**WHAT IS REQUIRED:** Reproduce all of the data word for word.

**INFORMATION PROVIDED:**
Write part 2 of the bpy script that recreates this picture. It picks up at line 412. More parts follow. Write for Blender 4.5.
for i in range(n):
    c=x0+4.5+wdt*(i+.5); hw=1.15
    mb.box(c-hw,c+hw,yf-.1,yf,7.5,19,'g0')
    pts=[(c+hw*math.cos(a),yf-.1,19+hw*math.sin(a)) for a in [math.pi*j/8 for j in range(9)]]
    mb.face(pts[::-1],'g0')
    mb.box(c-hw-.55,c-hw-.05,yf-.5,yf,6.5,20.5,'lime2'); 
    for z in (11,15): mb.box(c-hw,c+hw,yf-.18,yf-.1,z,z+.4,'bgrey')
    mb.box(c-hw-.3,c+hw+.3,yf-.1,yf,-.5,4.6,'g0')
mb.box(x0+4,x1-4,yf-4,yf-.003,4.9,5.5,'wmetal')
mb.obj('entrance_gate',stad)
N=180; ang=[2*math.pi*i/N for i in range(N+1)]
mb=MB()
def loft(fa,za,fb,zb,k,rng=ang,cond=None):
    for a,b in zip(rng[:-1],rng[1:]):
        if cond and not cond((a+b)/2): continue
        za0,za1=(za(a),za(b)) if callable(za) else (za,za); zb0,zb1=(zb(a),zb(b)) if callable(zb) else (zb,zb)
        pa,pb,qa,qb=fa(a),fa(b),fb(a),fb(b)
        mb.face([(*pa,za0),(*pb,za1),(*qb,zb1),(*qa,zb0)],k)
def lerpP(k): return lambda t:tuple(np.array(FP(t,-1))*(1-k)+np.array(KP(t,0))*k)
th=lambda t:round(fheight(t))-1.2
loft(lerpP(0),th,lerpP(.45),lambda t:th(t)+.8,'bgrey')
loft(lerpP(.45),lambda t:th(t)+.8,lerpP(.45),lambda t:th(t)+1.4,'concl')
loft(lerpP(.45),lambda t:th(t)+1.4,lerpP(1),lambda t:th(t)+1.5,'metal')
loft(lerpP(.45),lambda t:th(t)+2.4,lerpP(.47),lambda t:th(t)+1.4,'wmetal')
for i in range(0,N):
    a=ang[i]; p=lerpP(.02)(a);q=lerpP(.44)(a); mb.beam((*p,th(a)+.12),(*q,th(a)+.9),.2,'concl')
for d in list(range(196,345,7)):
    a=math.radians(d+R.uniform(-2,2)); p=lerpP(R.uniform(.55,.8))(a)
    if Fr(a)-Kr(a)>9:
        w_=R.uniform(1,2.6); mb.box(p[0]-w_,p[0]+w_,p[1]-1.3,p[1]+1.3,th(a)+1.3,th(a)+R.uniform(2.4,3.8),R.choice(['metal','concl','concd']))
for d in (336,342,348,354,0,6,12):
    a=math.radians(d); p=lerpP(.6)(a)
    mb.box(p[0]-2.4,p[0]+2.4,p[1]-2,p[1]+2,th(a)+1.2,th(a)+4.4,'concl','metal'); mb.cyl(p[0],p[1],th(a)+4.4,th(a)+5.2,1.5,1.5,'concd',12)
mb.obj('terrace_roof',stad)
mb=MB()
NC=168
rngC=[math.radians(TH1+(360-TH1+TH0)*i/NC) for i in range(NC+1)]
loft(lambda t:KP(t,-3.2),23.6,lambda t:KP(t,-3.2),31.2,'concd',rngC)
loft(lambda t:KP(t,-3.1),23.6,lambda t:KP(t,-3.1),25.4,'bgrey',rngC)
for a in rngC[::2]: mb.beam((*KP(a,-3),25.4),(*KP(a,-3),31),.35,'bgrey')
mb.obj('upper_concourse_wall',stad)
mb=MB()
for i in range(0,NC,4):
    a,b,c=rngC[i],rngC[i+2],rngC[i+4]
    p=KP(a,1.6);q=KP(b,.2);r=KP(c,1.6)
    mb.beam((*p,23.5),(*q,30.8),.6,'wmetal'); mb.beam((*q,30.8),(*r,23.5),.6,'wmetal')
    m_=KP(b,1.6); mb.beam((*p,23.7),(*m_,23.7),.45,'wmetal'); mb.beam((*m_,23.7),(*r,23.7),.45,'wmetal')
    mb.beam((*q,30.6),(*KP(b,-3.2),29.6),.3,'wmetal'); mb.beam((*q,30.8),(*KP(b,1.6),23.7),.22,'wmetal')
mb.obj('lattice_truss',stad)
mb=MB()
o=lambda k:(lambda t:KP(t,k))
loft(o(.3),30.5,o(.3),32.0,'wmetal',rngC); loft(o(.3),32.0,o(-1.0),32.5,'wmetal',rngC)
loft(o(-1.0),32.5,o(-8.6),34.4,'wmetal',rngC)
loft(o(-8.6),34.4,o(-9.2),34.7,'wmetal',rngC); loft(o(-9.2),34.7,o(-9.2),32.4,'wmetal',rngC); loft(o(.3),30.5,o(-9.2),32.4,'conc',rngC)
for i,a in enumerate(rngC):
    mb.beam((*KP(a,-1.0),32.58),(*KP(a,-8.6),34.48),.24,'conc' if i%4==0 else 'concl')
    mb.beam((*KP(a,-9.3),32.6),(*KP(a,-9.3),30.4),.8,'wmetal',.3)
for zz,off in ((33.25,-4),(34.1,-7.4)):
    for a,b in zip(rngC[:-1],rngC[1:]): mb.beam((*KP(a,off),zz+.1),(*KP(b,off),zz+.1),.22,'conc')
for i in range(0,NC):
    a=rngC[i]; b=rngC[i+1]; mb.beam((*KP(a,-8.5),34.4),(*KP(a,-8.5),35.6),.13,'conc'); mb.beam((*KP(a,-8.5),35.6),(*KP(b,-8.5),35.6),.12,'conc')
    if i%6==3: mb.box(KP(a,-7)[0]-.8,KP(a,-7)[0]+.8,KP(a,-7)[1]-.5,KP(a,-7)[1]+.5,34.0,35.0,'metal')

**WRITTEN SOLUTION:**
Write part 2 of the bpy script that recreates this picture. It picks up at line 412. More parts follow. Write for Blender 4.5.
for i in range(n):
    c=x0+4.5+wdt*(i+.5); hw=1.15
    mb.box(c-hw,c+hw,yf-.1,yf,7.5,19,'g0')
    pts=[(c+hw*math.cos(a),yf-.1,19+hw*math.sin(a)) for a in [math.pi*j/8 for j in range(9)]]
    mb.face(pts[::-1],'g0')
    mb.box(c-hw-.55,c-hw-.05,yf-.5,yf,6.5,20.5,'lime2'); 
    for z in (11,15): mb.box(c-hw,c+hw,yf-.18,yf-.1,z,z+.4,'bgrey')
    mb.box(c-hw-.3,c+hw+.3,yf-.1,yf,-.5,4.6,'g0')
mb.box(x0+4,x1-4,yf-4,yf-.003,4.9,5.5,'wmetal')
mb.obj('entrance_gate',stad)
N=180; ang=[2*math.pi*i/N for i in range(N+1)]
mb=MB()
def loft(fa,za,fb,zb,k,rng=ang,cond=None):
    for a,b in zip(rng[:-1],rng[1:]):
        if cond and not cond((a+b)/2): continue
        za0,za1=(za(a),za(b)) if callable(za) else (za,za); zb0,zb1=(zb(a),zb(b)) if callable(zb) else (zb,zb)
        pa,pb,qa,qb=fa(a),fa(b),fb(a),fb(b)
        mb.face([(*pa,za0),(*pb,za1),(*qb,zb1),(*qa,zb0)],k)
def lerpP(k): return lambda t:tuple(np.array(FP(t,-1))*(1-k)+np.array(KP(t,0))*k)
th=lambda t:round(fheight(t))-1.2
loft(lerpP(0),th,lerpP(.45),lambda t:th(t)+.8,'bgrey')
loft(lerpP(.45),lambda t:th(t)+.8,lerpP(.45),lambda t:th(t)+1.4,'concl')
loft(lerpP(.45),lambda t:th(t)+1.4,lerpP(1),lambda t:th(t)+1.5,'metal')
loft(lerpP(.45),lambda t:th(t)+2.4,lerpP(.47),lambda t:th(t)+1.4,'wmetal')
for i in range(0,N):
    a=ang[i]; p=lerpP(.02)(a);q=lerpP(.44)(a); mb.beam((*p,th(a)+.12),(*q,th(a)+.9),.2,'concl')
for d in list(range(196,345,7)):
    a=math.radians(d+R.uniform(-2,2)); p=lerpP(R.uniform(.55,.8))(a)
    if Fr(a)-Kr(a)>9:
        w_=R.uniform(1,2.6); mb.box(p[0]-w_,p[0]+w_,p[1]-1.3,p[1]+1.3,th(a)+1.3,th(a)+R.uniform(2.4,3.8),R.choice(['metal','concl','concd']))
for d in (336,342,348,354,0,6,12):
    a=math.radians(d); p=lerpP(.6)(a)
    mb.box(p[0]-2.4,p[0]+2.4,p[1]-2,p[1]+2,th(a)+1.2,th(a)+4.4,'concl','metal'); mb.cyl(p[0],p[1],th(a)+4.4,th(a)+5.2,1.5,1.5,'concd',12)
mb.obj('terrace_roof',stad)
mb=MB()
NC=168
rngC=[math.radians(TH1+(360-TH1+TH0)*i/NC) for i in range(NC+1)]
loft(lambda t:KP(t,-3.2),23.6,lambda t:KP(t,-3.2),31.2,'concd',rngC)
loft(lambda t:KP(t,-3.1),23.6,lambda t:KP(t,-3.1),25.4,'bgrey',rngC)
for a in rngC[::2]: mb.beam((*KP(a,-3),25.4),(*KP(a,-3),31),.35,'bgrey')
mb.obj('upper_concourse_wall',stad)
mb=MB()
for i in range(0,NC,4):
    a,b,c=rngC[i],rngC[i+2],rngC[i+4]
    p=KP(a,1.6);q=KP(b,.2);r=KP(c,1.6)
    mb.beam((*p,23.5),(*q,30.8),.6,'wmetal'); mb.beam((*q,30.8),(*r,23.5),.6,'wmetal')
    m_=KP(b,1.6); mb.beam((*p,23.7),(*m_,23.7),.45,'wmetal'); mb.beam((*m_,23.7),(*r,23.7),.45,'wmetal')
    mb.beam((*q,30.6),(*KP(b,-3.2),29.6),.3,'wmetal'); mb.beam((*q,30.8),(*KP(b,1.6),23.7),.22,'wmetal')
mb.obj('lattice_truss',stad)
mb=MB()
o=lambda k:(lambda t:KP(t,k))
loft(o(.3),30.5,o(.3),32.0,'wmetal',rngC); loft(o(.3),32.0,o(-1.0),32.5,'wmetal',rngC)
loft(o(-1.0),32.5,o(-8.6),34.4,'wmetal',rngC)
loft(o(-8.6),34.4,o(-9.2),34.7,'wmetal',rngC); loft(o(-9.2),34.7,o(-9.2),32.4,'wmetal',rngC); loft(o(.3),30.5,o(-9.2),32.4,'conc',rngC)
for i,a in enumerate(rngC):
    mb.beam((*KP(a,-1.0),32.58),(*KP(a,-8.6),34.48),.24,'conc' if i%4==0 else 'concl')
    mb.beam((*KP(a,-9.3),32.6),(*KP(a,-9.3),30.4),.8,'wmetal',.3)
for zz,off in ((33.25,-4),(34.1,-7.4)):
    for a,b in zip(rngC[:-1],rngC[1:]): mb.beam((*KP(a,off),zz+.1),(*KP(b,off),zz+.1),.22,'conc')
for i in range(0,NC):
    a=rngC[i]; b=rngC[i+1]; mb.beam((*KP(a,-8.5),34.4),(*KP(a,-8.5),35.6),.13,'conc'); mb.beam((*KP(a,-8.5),35.6),(*KP(b,-8.5),35.6),.12,'conc')
    if i%6==3: mb.box(KP(a,-7)[0]-.8,KP(a,-7)[0]+.8,KP(a,-7)[1]-.5,KP(a,-7)[1]+.5,34.0,35.0,'metal')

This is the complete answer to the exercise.